Ein Bed & Breakfast, in dem der Tee komisch schmeckt. Ein Aufzug, der einen Ehestreit beilegt. Ein Mantel, der am falschen Ort landet. Das sind - angeteasert - nur einige der insgesamt 11 Kurzgeschichten in dem Band "Küsschen, Küsschen" von Roald Dahl. Doch sie alle haben etwas gemeinsam: das Ende entsteht nur im Kopf des Lesers.


Roald Dahl schafft es, in seinen Kurzgeschichten kleine Fenster in fremde Lebenswelten aufzumachen. Als ich diesen Band mit 17 Jahren gelesen habe, war ich völlig unvorbereitet darauf, wie schnell er dieses Fenster auch wieder zuschlägt. Er zieht uns in die Geschichte, bringt uns den Charakteren nahe, lässt die Luft knistern vor Konflikten, sodass wir sie am eigenen Leib spüren - und dann hört er auf.

Wenn der Leser selbst drauf kommen muss


Der Moment des Begreifens ist wie ein Schlag. Die Geschichte endet und für einen Augenblick hängt man in der Luft als hätte man eine Treppenstufe verfehlt. Die Informationen sind alle da - und das Gehirn sucht nach Antworten.
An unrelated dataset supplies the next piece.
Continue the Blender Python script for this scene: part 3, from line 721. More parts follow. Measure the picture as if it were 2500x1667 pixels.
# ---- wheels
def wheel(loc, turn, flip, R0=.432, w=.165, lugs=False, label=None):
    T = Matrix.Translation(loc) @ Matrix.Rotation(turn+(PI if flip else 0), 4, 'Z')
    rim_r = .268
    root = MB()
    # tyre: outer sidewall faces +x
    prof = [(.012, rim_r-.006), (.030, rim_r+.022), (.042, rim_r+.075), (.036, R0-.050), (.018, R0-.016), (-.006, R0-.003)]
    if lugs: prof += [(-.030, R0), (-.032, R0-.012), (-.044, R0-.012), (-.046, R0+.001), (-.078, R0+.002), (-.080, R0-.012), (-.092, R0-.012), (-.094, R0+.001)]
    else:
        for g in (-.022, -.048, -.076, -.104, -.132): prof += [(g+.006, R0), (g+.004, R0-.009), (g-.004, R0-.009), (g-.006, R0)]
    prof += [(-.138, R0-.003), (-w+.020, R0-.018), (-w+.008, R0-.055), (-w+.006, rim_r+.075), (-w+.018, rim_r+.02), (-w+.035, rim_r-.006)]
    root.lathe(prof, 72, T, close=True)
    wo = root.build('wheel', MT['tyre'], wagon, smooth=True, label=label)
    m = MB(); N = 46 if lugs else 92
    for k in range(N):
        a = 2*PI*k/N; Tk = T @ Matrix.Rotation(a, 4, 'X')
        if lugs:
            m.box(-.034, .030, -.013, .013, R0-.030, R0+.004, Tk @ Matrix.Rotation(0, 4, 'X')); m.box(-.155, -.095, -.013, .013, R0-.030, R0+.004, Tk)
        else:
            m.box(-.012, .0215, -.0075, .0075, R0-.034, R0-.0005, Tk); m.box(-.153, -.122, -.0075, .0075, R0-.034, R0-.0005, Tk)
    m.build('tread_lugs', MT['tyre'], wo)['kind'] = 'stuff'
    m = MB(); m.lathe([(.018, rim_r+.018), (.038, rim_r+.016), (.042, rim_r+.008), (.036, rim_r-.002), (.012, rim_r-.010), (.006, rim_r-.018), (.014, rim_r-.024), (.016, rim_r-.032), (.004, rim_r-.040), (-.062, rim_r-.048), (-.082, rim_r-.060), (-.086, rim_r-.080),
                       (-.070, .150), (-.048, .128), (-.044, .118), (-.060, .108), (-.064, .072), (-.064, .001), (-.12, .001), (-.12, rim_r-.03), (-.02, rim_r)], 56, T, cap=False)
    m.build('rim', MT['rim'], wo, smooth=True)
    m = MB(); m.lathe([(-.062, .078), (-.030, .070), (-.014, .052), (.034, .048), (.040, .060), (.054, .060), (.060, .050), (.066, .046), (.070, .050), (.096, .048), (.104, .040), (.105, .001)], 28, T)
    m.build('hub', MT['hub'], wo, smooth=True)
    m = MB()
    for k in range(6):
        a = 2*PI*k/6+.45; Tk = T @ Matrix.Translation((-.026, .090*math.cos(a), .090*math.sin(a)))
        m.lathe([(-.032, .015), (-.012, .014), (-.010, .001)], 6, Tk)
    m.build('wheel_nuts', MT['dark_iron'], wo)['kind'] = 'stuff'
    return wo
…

Und es wird fündig. Jedes Mal.

Dann beginnt der Sturz.


Ich musste das Buch nach jeder Geschichte eine Weile weglegen. Die Tatsache, dass ich das letzte Stück des Weges als Leser alleine gehen musste, hat diesen für mich extrem erfahrbar gemacht. Und darin liegt auch die große Lehre, die wir von Roald Dahl mitnehmen können: Wenn der Leser die Puzzleteile selbst zusammensetzt, ist die Emotion auf das Geschehene stärker, als wenn es ausgesprochen wird.


Selbstverständlich muss der Autor oder die Autorin das Handwerk beherrschen, um diesen Kniff richtig anzuwenden. Roald Dahl hat, abgesehen von seinem ausgesparten Ende, sehr klar kommuniziert. Seine Geschichten haben kein überschüssiges Fett.


So führt er seine Leserschaft sanft aber bestimmt an den Punkt, wo er sie haben will.